Object.seal, read references, and code reliability

Alex Kodat alexkodat at gmail.com
Tue Aug 15 17:48:24 UTC 2017


Of course, testing is absolutely critical. Programmers rereading their own code, code reviews, hiring good programmers, coding standards. All good things. I'm under no illusions that Object.guard would be sufficient to keep the world safe from bad code. It would just be another arrow in the quiver. 

Object.guard would augment tests by making sure the an if (foo.bah) (should be foo.bar) throws rather than simply bypasses the if condition. Yes, of course you should make sure your tests would detect that the if condition wasn't exercised when it should be but well... heat of battle.. etc... Coverage tools are also, of course a good thing though they might not help if your mistake was if (!foo.bah). Coding's complicated and the more weapons you have the better as long as you're not forced to use them and as long as they don't needlessly complicate the language.
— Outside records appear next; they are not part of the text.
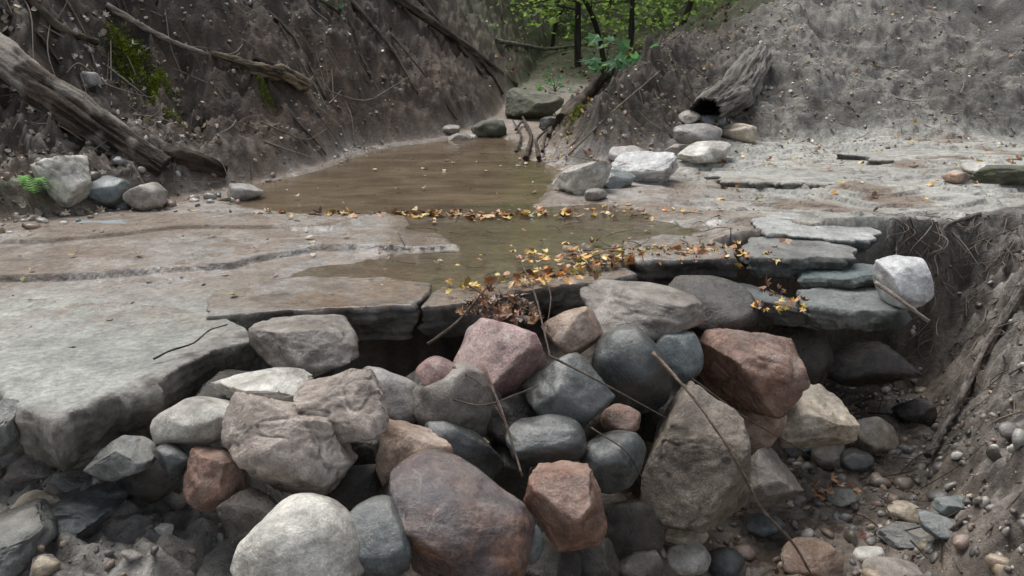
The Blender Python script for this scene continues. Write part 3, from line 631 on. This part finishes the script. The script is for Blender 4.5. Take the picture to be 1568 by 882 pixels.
x,y=uni(4600,.0,2.0,1.7,3.7);m=(sdf(x,y,PIT)>.04)&clump(x,y,3,-.18,801);pebbles("creek_gravel",x[m],y[m],.006,.05,3.4,.95)
x,y=uni(260,.2,1.75,1.9,3.5);m=clump(x,y,2.2,-.05,802);pebbles("creek_gravel",x[m],y[m],.04,.09,1.5,.95)
x,y=uni(2200,-1.7,.1,1.3,2.3);m=sdf(x,y,PIT)>0.05;pebbles("creek_gravel",x[m],y[m],.004,.032,3.5,.85)
x,y=uni(3800,-5,-1,2.6,7.5);m=(sdf(x,y,LB)>-.12)&clump(x,y,2.,-.2,803);pebbles("bank_stones",x[m],y[m],.006,.05,3.5,.75)
x,y=uni(5600,.6,6.5,4.2,9.5);m=(sdf(x,y,RB)>-.3)&clump(x,y,1.6,-.15,804);pebbles("bank_stones",x[m],y[m],.006,.05,3.8,.95)
x,y=uni(1300,1.2,3.2,1.6,4.2);m=(sdf(x,y,PIT)>0.05)&clump(x,y,3,-.1,805);pebbles("bank_stones",x[m],y[m],.005,.04,3.5,.75)
x,y=uni(600,-2.8,3.6,2.3,6.3);m=(sdf(x,y,PIT)<-.1)&(sdf(x,y,POOL)<-.02)&(sdf(x,y,SHAL)<-.02);pebbles("ledge_pebbles",x[m],y[m],.004,.025,3,.8)
x,y=uni(300,-2.6,-.9,3.4,4.8);m=sdf(x,y,LB)>-.35;pebbles("bank_stones",x[m],y[m],.015,.09,2.5,.85)
# ---------------------------------------------------------------- leaves
def leaf_maple():
    an=np.array([90,64,42,20,-8,-40,-90,-140,-172,160,138,116])*math.pi/180
    rd=np.array([1.,.45,.86,.42,.66,.38,.5,.38,.66,.42,.86,.45])
    V=np.vstack([[0,0,0],np.column_stack([np.cos(an)*rd,np.sin(an)*rd,0*an])])
    n=len(an);Fc=np.array([[0,1+(i+1)%n,1+i] for i in range(n)]);return V*.5,Fc
def leaf_oval():
    t=np.linspace(0,2*math.pi,8,endpoint=False);V=np.vstack([[0,0,0],np.column_stack([np.sin(t)*.28*(1-.25*np.cos(t)),np.cos(t)*.5,0*t])])
    n=8;Fc=np.array([[0,1+(i+1)%n,1+i] for i in range(n)]);return V,Fc
LM,LO=leaf_maple(),leaf_oval()
def curl(Tm):
    N=len(Tm);a=rng.normal(.6,.9,(N,1));b=rng.normal(.4,.9,(N,1));c=rng.normal(0,.6,(N,1))
    Tm[:,:,2]+=a*Tm[:,:,0]**2+b*Tm[:,:,1]**2+c*Tm[:,:,0]*Tm[:,:,1]+rng.normal(0,.03,Tm.shape[:2]);return Tm
LC=dict(warm=[(.60,.34,.07),(.52,.20,.05),(.66,.48,.15),(.30,.13,.05),(.36,.18,.08),(.58,.28,.06),(.15,.08,.05),(.50,.38,.22),(.55,.40,.10)],
        brown=[(.18,.10,.055),(.12,.07,.045),(.26,.14,.07),(.17,.06,.035),(.08,.05,.035)],
        pale=[(.46,.42,.35),(.34,.30,.24),(.55,.52,.45),(.2,.165,.13),(.33,.26,.17),(.13,.10,.08)],
        mixd=[(.42,.35,.25),(.46,.31,.13),(.26,.15,.09),(.48,.43,.35),(.36,.33,.14),(.2,.12,.08),(.14,.09,.06)])
def leaves(name,x,y,smin,smax,pal,lift=.008,tilt=.22,zov=None):
    N=len(x);z,n=tnorm(x,y)
    if zov is not None: z=np.maximum(z,zov)
    pal=np.array(LC[pal]);colr=pal[rng.integers(0,len(pal),N)]*rng.uniform(.6,1.2,(N,1));kind=rng.random(N)<.55;parts=[]
    for m,(T,Fc) in ((kind,LM),(~kind,LO)):
        if not m.any():continue
        k=m.sum();s=rng.uniform(smin,smax,k);sc=np.stack([s,s*rng.uniform(.6,1,k),s*.8],1)
        pos=np.stack([x[m],y[m],z[m]+lift+rng.uniform(0,.006,k)],1)
        parts.append(scat(T,Fc,pos,frames(n[m]+rng.normal(0,tilt,(k,3))),sc,colr[m],curl))
    V,Q,Cc=merge(parts);mesh_np(name,V,Q,M_LEAF,Cc,smooth=False)
def gauss(n,cx,cy,sx,sy,ang=0):
    a=rng.normal(0,sx,n);b=rng.normal(0,sy,n);c,s=math.cos(ang),math.sin(ang);return cx+a*c-b*s,cy+a*s+b*c
x,y=gauss(120,-.4,4.14,.52,.05);leaves("floating_leaves",x,y,.04,.095,'warm',.003,.14,-.012)
x,y=gauss(26,.5,4.2,.25,.07);leaves("floating_leaves",x,y,.035,.08,'warm',.003,.12,-.012)
x,y=gauss(210,.64,3.30,.30,.075,.12);leaves("fallen_leaves",x,y,.03,.075,'warm',.011,.2,-.004)
x,y=gauss(90,.15,3.0,.2,.05,.5);leaves("fallen_leaves",x,y,.03,.07,'warm',.011,.2,-.004)
x,y=uni(22,-.6,1.6,3.2,4.2);leaves("fallen_leaves",x,y,.02,.055,'warm',.006,.12,-.010)
x,y=gauss(34,.0,5.9,.5,.5);leaves("floating_leaves",x,y,.03,.06,'mixd',.003,.08,-.018)
x,y=gauss(60,.42,6.2,.12,.5);leaves("fallen_leaves",x,y,.03,.06,'warm',.01)
x,y=uni(200,-2.6,2.6,2.6,4.9);m=(sdf(x,y,PIT)<-.1);leaves("fallen_leaves",x[m],y[m],.015,.05,'mixd',.008,.15,-.010)
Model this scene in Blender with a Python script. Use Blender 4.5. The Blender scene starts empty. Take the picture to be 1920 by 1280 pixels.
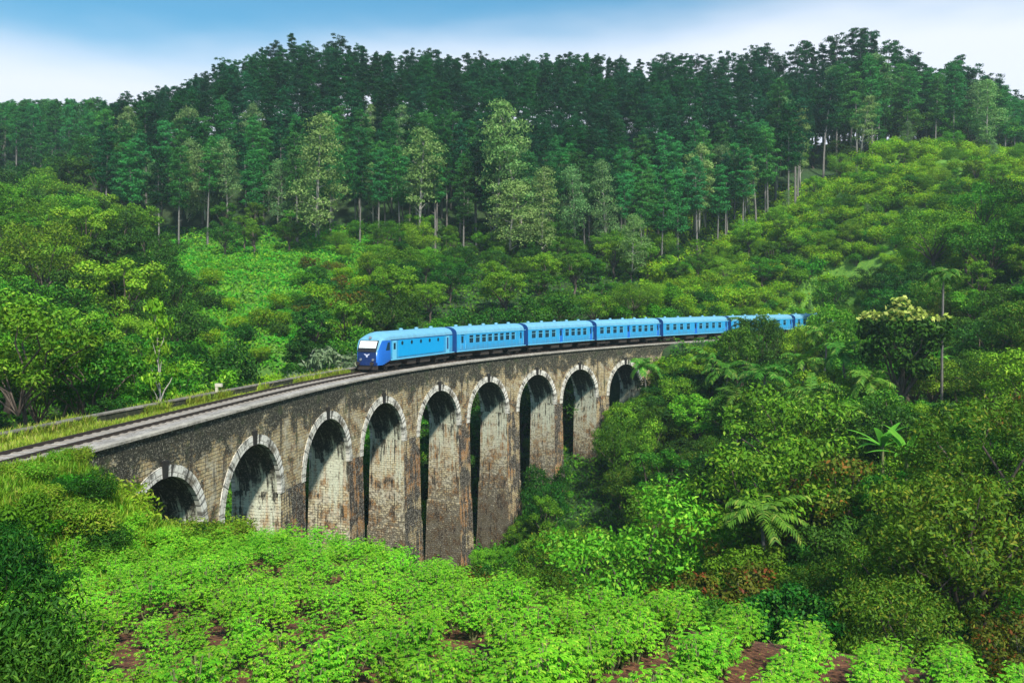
import bpy, math, random
import numpy as np
R = math.radians
rng = np.random.default_rng(7)
random.seed(7)
SC = bpy.context.scene
COL = SC.collection

# ------------------------------------------------------------------ camera, sky, sun, exposure
F, YH, W0, H0 = 1635.1, 554.8, 1920, 1280        # focal length and horizon row of the photograph, in its pixels
cd = bpy.data.cameras.new('camera'); cam = bpy.data.objects.new('camera', cd); COL.objects.link(cam)
cam.location = (0, 0, 0); cam.rotation_euler = (R(90), 0, 0)
cd.sensor_width = 36; cd.lens = 36*F/W0; cd.shift_y = -(H0/2-YH)/W0
cd.clip_start = .5; cd.clip_end = 6000
SC.camera = cam

SUN_EL, SUN_AZ = R(50), R(158)      # azimuth clockwise from +Y (the viewing direction)
sd = bpy.data.lights.new('sun', 'SUN'); so = bpy.data.objects.new('sun', sd); COL.objects.link(so)
sd.energy = 4.8; sd.angle = R(4); sd.color = (1, .95, .86)
so.rotation_euler = (R(90)-SUN_EL, 0, math.pi-SUN_AZ)
so.location = (60, -120, 150)

wd = bpy.data.worlds.new('World'); SC.world = wd; wd.use_nodes = True
nt = wd.node_tree; nt.nodes.clear()
def N(nt, t, **k):
    n = nt.nodes.new(t)
    for a, v in k.items(): setattr(n, a, v)
    return n
def ramp(nt, stops, interp='LINEAR'):
    n = nt.nodes.new('ShaderNodeValToRGB'); cr = n.color_ramp; cr.interpolation = interp
    while len(cr.elements) < len(stops): cr.elements.new(.5)
    for e, (p, c) in zip(cr.elements, stops):
        e.position = p; e.color = c if len(c) == 4 else (*c, 1)
    return n
def math_(nt, op, a=None, b=None, clamp=False):
    n = N(nt, 'ShaderNodeMath', operation=op, use_clamp=clamp)
    for i, v in enumerate((a, b)):
        if v is None: continue
        if isinstance(v, (int, float)): n.inputs[i].default_value = v
        else: nt.links.new(v, n.inputs[i])
    return n.outputs[0]
def mixc(nt, fac, a, b, blend='MIX'):
    n = N(nt, 'ShaderNodeMix', data_type='RGBA', blend_type=blend)
    for s, v in ((n.inputs[0], fac), (n.inputs[6], a), (n.inputs[7], b)):
        if isinstance(v, (int, float)): s.default_value = v
        elif isinstance(v, tuple): s.default_value = (*v, 1) if len(v) == 3 else v
        else: nt.links.new(v, s)
    return n.outputs[2]
sky = N(nt, 'ShaderNodeTexSky', sky_type='NISHITA', sun_disc=False, sun_elevation=SUN_EL, sun_rotation=SUN_AZ)
sky.air_density = 1.25; sky.dust_density = .1; sky.ozone_density = 3.0
tc = N(nt, 'ShaderNodeTexCoord'); sx = N(nt, 'ShaderNodeSeparateXYZ'); nt.links.new(tc.outputs['Generated'], sx.inputs[0])
mp = N(nt, 'ShaderNodeMapping'); mp.inputs['Scale'].default_value = (1.6, 1.6, 5.5); nt.links.new(tc.outputs['Generated'], mp.inputs[0])
ns = N(nt, 'ShaderNodeTexNoise'); ns.inputs['Scale'].default_value = 1.3; ns.inputs['Detail'].default_value = 4; ns.inputs['Roughness'].default_value = .5
nt.links.new(mp.outputs[0], ns.inputs['Vector'])
# bank of thin cloud low in the sky, breaking up higher
lo = math_(nt, 'MULTIPLY', math_(nt, 'SUBTRACT', .326, sx.outputs[2]), 9.5)
cm = math_(nt, 'ADD', lo, math_(nt, 'MULTIPLY', math_(nt, 'SUBTRACT', ns.outputs[0], .5), 1.3))
lr = math_(nt, 'MULTIPLY', sx.outputs[0], .45)
cm = math_(nt, 'ADD', cm, lr, clamp=True)
cr = ramp(nt, [(0, (0, 0, 0)), (.85, (.97, .97, .97))], 'EASE'); nt.links.new(cm, cr.inputs[0])
skyb = mixc(nt, 1.0, sky.outputs[0], (.50, .98, 1.06), 'MULTIPLY')
skycol = mixc(nt, cr.outputs[0], skyb, (7.2, 7.6, 8.6))
bg = N(nt, 'ShaderNodeBackground'); bg.inputs[1].default_value = .095
nt.links.new(skycol, bg.inputs[0]); wo = N(nt, 'ShaderNodeOutputWorld'); nt.links.new(bg.outputs[0], wo.inputs[0])
SC.view_settings.view_transform = 'Standard'; SC.view_settings.look = 'None'
SC.view_settings.exposure = 0.52; SC.view_settings.gamma = 1
SC.cycles.max_bounces = 5; SC.cycles.diffuse_bounces = 2; SC.cycles.glossy_bounces = 2
SC.cycles.transmission_bounces = 3; SC.cycles.volume_bounces = 0; SC.cycles.transparent_max_bounces = 4
SC.cycles.sample_clamp_indirect = 4

def at(px, py, Y):
    "pixel of the photograph at distance Y -> a point"
    return np.array(((px-W0/2)*Y/F, Y, (YH-py)*Y/F))
def proj(X, Y, Z): return W0/2+F*X/Y, YH-F*Z/Y

# ------------------------------------------------------------------ materials
def new_mat(name):
    m = bpy.data.materials.new(name); m.use_nodes = True
    nt = m.node_tree; b = nt.nodes['Principled BSDF']; return m, nt, b
def L(nt, a, b): nt.links.new(a, b)
def noise(nt, vec, scale, detail=4, rough=.55, dist=0.):
    n = N(nt, 'ShaderNodeTexNoise'); n.inputs['Scale'].default_value = scale; n.inputs['Detail'].default_value = detail
    n.inputs['Roughness'].default_value = rough; n.inputs['Distortion'].default_value = dist
    if vec is not None: L(nt, vec, n.inputs['Vector'])
    return n.outputs[0]
def mapped(nt, vec, scale):
    m = N(nt, 'ShaderNodeMapping'); m.inputs['Scale'].default_value = scale; L(nt, vec, m.inputs[0]); return m.outputs[0]
def paint(name, col, rough=.4, metal=0., var=.12, dirt=None, grime=0):
    m, nt, b = new_mat(name)
    g = N(nt, 'ShaderNodeNewGeometry'); n1 = noise(nt, g.outputs['Position'], 1.6, 5)
    n2 = noise(nt, mapped(nt, g.outputs['Position'], (7, 7, .8)), 1.0, 4)
    c = mixc(nt, math_(nt, 'MULTIPLY', n1, 1), tuple(x*(1-var) for x in col), tuple(min(1, x*(1+var)) for x in col))
    if dirt:
        r_ = ramp(nt, [(.5, (0, 0, 0)), (.75, (1, 1, 1))]); L(nt, n2, r_.inputs[0])
        c = mixc(nt, math_(nt, 'MULTIPLY', r_.outputs[0], .45), c, dirt)
    if grime:
        tcn = N(nt, 'ShaderNodeTexCoord'); sz = N(nt, 'ShaderNodeSeparateXYZ'); L(nt, tcn.outputs['Object'], sz.inputs[0])
        n3 = noise(nt, mapped(nt, tcn.outputs['Object'], (2.5, 2.5, .5)), 1.6, 5, .7)
        lowz = math_(nt, 'MULTIPLY', math_(nt, 'SUBTRACT', 1.9, sz.outputs[2]), .75, clamp=True)
        gm = math_(nt, 'ADD', lowz, math_(nt, 'MULTIPLY', math_(nt, 'SUBTRACT', n3, .5), 2.2), clamp=True)
        c = mixc(nt, math_(nt, 'MULTIPLY', gm, grime), c, (.13, .12, .10))
        sx_ = math_(nt, 'FRACT', math_(nt, 'MULTIPLY', sz.outputs[0], .415)); seam = math_(nt, 'LESS_THAN', sx_, .012)
        c = mixc(nt, math_(nt, 'MULTIPLY', seam, .55), c, (.01, .05, .10))
    L(nt, c, b.inputs['Base Color']); b.inputs['Roughness'].default_value = rough; b.inputs['Metallic'].default_value = metal
    return m
def leaf_mat(name, c1, c2, c3=None, tr=.3, var=.45, rough=.55, hue=.034, spec=.14):
    """two leaf colours mixed leaf by leaf, a third for young or dry leaves, and a tint that differs from plant to plant"""
    m, nt, b = new_mat(name)
    g = N(nt, 'ShaderNodeNewGeometry'); oi = N(nt, 'ShaderNodeObjectInfo')
    at_ = N(nt, 'ShaderNodeAttribute', attribute_name='tint')
    r = math_(nt, 'FRACT', math_(nt, 'ADD', oi.outputs['Random'], at_.outputs['Fac']))
    isl = g.outputs['Random Per Island']
    c = mixc(nt, isl, c1, c2)
    if c3:
        f = math_(nt, 'GREATER_THAN', math_(nt, 'FRACT', math_(nt, 'MULTIPLY', isl, 13.7)), .86)
        c = mixc(nt, f, c, c3)
    n1 = noise(nt, g.outputs['Position'], .35, 3)
    h = N(nt, 'ShaderNodeHueSaturation')
    L(nt, math_(nt, 'ADD', .5-hue, math_(nt, 'MULTIPLY', math_(nt, 'FRACT', math_(nt, 'MULTIPLY', r, 7.31)), 1.2*hue)), h.inputs['Hue'])
    v = math_(nt, 'ADD', 1-var*.8, math_(nt, 'MULTIPLY', r, var))
    v = math_(nt, 'MULTIPLY', v, math_(nt, 'ADD', .28, math_(nt, 'MULTIPLY', n1, 1.44)))
    L(nt, v, h.inputs['Value']); L(nt, c, h.inputs['Color'])
    L(nt, h.outputs[0], b.inputs['Base Color'])
    b.inputs['Roughness'].default_value = rough; b.inputs['Specular IOR Level'].default_value = spec
    t = N(nt, 'ShaderNodeBsdfTranslucent'); L(nt, h.outputs[0], t.inputs[0])
    mx = N(nt, 'ShaderNodeMixShader'); mx.inputs[0].default_value = tr
    L(nt, b.outputs[0], mx.inputs[1]); L(nt, t.outputs[0], mx.inputs[2])
    L(nt, mx.outputs[0], nt.nodes['Material Output'].inputs[0])
    return m
def bark_mat(name, c1, c2):
    m, nt, b = new_mat(name)
    tcn = N(nt, 'ShaderNodeTexCoord')
    n1 = noise(nt, mapped(nt, tcn.outputs['Object'], (6, 6, 1.2)), 1.5, 5, .65)
    r_ = ramp(nt, [(.3, c1), (.7, c2)]); L(nt, n1, r_.inputs[0]); L(nt, r_.outputs[0], b.inputs['Base Color'])
    b.inputs['Roughness'].default_value = .85
    return m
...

Object.guard doesn't really change the language and it would be up to programmers' discretion as to whether to use it so I think it's a reasonable arrow to add to the JavaScript quiver but I also understand that lines have to be drawn somewhere... 

From: Jordan Harband [mailto:ljharb at gmail.com] 
Sent: Tuesday, August 15, 2017 12:22 PM
To: T.J. Crowder <tj.crowder at farsightsoftware.com>
Cc: Alex Kodat <alexkodat at gmail.com>; es-discuss at mozilla.org
Subject: Re: Object.seal, read references, and code reliability

An alternative suggestion to catch mistyped properties is "automated tests", which hopefully you have anyways.

On Tue, Aug 15, 2017 at 8:38 AM, T.J. Crowder <mailto:tj.crowder at farsightsoftware.com> wrote:
On Tue, Aug 15, 2017 at 4:10 PM, Alex Kodat <mailto:alexkodat at gmail.com> wrote:
>
> But, now that I think about it, we might Object.guard them as it
> would catch the occasional boo-boo where one forgets to put the
> () on a function call

How would `Object.guard` catch that? My understanding of your suggestion was that reading a property from a "guarded" object that it didn't have (`"propname" in obj` would be false) would throw. If you do `foo.bar` where you meant `foo.bar()`, the `bar` property still exists on `foo`.